__WORK TO DO__. Write out exactly the lines from the start of the entries through the one that contains "R = math.radians", including both.

[Entries with scene source code]
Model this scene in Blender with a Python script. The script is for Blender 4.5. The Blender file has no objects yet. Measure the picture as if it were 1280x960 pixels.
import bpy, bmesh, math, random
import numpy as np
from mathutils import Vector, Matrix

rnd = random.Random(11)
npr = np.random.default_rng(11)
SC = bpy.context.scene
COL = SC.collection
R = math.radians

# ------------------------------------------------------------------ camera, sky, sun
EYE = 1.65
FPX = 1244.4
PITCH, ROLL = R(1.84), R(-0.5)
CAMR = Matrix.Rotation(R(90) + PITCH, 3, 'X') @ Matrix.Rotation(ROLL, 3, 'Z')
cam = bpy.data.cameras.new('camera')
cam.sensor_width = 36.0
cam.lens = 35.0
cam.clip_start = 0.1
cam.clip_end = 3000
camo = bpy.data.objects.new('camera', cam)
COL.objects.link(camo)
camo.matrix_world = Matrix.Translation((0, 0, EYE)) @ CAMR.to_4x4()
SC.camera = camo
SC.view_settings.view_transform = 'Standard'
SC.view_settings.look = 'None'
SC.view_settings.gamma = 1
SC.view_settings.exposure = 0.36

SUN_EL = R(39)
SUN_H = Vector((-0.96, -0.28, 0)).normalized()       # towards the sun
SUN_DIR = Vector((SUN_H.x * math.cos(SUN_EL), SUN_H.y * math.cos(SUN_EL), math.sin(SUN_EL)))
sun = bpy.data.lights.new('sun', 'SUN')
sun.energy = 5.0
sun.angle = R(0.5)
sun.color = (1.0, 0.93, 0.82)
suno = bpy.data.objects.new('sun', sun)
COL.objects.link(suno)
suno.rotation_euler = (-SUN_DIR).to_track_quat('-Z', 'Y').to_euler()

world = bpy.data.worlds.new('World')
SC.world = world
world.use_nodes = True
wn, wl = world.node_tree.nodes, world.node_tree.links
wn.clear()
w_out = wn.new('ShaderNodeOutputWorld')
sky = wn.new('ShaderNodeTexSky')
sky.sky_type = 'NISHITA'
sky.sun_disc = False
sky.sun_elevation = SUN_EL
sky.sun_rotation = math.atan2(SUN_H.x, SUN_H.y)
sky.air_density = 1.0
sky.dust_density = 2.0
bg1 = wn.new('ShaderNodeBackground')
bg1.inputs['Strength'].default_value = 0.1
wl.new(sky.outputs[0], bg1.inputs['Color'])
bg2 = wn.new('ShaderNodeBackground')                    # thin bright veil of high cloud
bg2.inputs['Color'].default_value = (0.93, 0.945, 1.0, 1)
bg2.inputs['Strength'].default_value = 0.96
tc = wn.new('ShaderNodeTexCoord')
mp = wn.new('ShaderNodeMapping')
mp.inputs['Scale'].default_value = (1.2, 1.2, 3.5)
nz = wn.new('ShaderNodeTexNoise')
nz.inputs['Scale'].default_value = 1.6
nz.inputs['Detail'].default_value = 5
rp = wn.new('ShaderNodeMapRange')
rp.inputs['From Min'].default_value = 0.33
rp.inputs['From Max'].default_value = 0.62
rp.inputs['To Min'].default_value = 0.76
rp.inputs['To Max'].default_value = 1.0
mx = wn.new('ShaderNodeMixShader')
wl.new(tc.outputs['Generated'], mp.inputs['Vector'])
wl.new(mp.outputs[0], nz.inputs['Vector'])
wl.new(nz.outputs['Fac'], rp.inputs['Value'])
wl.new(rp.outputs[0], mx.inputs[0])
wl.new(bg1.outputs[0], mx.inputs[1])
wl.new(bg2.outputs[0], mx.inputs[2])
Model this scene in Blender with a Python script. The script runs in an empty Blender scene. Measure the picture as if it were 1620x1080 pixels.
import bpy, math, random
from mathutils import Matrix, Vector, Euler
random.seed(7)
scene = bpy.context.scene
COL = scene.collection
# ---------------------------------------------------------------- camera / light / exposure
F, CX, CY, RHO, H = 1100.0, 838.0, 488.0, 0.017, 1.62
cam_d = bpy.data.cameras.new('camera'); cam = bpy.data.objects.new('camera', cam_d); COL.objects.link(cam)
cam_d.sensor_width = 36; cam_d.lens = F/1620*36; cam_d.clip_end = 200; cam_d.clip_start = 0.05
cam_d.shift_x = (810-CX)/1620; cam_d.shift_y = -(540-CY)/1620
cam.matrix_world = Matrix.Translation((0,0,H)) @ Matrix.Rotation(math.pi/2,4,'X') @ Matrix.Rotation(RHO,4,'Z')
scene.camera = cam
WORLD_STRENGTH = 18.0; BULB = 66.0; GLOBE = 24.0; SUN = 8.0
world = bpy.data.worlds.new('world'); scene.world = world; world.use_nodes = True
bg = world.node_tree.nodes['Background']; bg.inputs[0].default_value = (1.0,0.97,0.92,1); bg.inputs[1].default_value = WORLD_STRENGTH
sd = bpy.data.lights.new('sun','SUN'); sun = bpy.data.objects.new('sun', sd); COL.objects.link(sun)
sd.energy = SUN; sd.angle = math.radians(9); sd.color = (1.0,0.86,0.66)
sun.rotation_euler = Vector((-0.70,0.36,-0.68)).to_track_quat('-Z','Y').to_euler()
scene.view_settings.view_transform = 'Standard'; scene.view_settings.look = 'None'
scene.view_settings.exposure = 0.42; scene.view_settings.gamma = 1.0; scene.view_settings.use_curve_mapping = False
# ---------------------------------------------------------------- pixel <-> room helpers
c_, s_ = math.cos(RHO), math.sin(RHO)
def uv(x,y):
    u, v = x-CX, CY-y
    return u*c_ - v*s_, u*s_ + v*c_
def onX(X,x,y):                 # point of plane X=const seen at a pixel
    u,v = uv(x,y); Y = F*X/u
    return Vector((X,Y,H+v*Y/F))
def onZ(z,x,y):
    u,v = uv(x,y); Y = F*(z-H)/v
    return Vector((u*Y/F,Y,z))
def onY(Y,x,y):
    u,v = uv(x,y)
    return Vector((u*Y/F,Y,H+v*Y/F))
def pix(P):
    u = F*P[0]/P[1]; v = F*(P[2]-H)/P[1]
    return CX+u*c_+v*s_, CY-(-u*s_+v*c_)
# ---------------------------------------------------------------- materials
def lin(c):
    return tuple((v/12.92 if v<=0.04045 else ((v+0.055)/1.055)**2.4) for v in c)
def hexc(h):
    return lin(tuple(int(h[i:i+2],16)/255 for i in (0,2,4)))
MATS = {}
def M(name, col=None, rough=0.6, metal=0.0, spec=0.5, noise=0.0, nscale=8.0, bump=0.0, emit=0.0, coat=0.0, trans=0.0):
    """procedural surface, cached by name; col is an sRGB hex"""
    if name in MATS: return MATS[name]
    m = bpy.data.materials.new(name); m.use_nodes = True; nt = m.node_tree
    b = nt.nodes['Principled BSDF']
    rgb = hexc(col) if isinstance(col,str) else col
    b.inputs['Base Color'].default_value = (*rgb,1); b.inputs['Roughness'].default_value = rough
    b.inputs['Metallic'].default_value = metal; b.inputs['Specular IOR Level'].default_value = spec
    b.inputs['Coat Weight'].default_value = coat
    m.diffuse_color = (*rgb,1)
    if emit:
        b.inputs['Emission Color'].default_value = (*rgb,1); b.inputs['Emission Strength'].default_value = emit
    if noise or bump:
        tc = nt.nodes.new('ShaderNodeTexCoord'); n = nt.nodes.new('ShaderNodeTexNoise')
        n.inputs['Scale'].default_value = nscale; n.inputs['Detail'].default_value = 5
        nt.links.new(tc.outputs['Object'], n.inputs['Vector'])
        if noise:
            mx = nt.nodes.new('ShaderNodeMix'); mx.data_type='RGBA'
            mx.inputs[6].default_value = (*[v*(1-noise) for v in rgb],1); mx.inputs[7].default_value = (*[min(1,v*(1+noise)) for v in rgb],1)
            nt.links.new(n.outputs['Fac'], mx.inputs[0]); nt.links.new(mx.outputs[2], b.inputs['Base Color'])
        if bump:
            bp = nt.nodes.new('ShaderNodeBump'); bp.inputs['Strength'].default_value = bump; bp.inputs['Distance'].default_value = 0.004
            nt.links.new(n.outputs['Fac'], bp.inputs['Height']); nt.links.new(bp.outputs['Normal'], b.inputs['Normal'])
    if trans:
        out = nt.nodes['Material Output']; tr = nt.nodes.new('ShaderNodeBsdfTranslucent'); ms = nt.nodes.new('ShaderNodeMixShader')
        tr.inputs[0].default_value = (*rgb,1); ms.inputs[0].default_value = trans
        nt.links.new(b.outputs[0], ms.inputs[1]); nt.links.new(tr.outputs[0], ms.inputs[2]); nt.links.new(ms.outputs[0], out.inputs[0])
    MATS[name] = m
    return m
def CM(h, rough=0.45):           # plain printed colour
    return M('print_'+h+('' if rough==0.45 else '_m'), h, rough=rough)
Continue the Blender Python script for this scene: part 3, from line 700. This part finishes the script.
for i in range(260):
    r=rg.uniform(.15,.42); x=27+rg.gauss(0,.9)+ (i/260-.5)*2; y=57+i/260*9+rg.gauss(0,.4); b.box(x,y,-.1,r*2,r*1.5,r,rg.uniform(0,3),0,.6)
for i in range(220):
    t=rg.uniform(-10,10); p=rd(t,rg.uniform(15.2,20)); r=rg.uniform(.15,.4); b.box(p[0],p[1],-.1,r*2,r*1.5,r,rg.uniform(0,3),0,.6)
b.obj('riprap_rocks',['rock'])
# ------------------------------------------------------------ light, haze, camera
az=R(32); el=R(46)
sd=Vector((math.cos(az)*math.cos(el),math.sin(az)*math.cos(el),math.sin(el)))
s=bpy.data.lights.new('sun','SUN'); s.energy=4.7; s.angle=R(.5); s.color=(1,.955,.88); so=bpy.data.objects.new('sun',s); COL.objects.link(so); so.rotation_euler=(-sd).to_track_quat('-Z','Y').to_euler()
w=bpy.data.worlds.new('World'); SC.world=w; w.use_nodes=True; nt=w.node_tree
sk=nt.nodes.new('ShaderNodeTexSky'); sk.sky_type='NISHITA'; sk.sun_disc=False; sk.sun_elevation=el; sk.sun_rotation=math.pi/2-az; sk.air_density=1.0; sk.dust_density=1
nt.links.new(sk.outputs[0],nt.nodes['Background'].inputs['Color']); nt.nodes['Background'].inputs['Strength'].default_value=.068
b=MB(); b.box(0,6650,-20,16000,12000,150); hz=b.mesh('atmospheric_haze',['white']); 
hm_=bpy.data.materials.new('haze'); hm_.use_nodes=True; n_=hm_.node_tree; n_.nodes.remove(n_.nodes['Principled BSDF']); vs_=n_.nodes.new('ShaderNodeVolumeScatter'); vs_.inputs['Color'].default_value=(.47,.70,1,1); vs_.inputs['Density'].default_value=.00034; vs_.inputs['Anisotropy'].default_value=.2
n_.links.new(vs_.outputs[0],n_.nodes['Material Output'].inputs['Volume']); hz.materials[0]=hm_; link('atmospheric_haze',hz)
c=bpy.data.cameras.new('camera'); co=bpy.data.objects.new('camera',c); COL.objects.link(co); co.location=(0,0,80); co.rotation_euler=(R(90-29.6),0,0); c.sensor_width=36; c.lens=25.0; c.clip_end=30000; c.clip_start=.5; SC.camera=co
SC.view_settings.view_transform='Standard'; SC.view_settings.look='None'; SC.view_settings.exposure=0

__OUTPUT FOR THIS TASK__.
Model this scene in Blender with a Python script. The script is for Blender 4.5. The Blender file has no objects yet. Measure the picture as if it were 1280x960 pixels.
import bpy, bmesh, math, random
import numpy as np
from mathutils import Vector, Matrix

rnd = random.Random(11)
npr = np.random.default_rng(11)
SC = bpy.context.scene
COL = SC.collection
R = math.radians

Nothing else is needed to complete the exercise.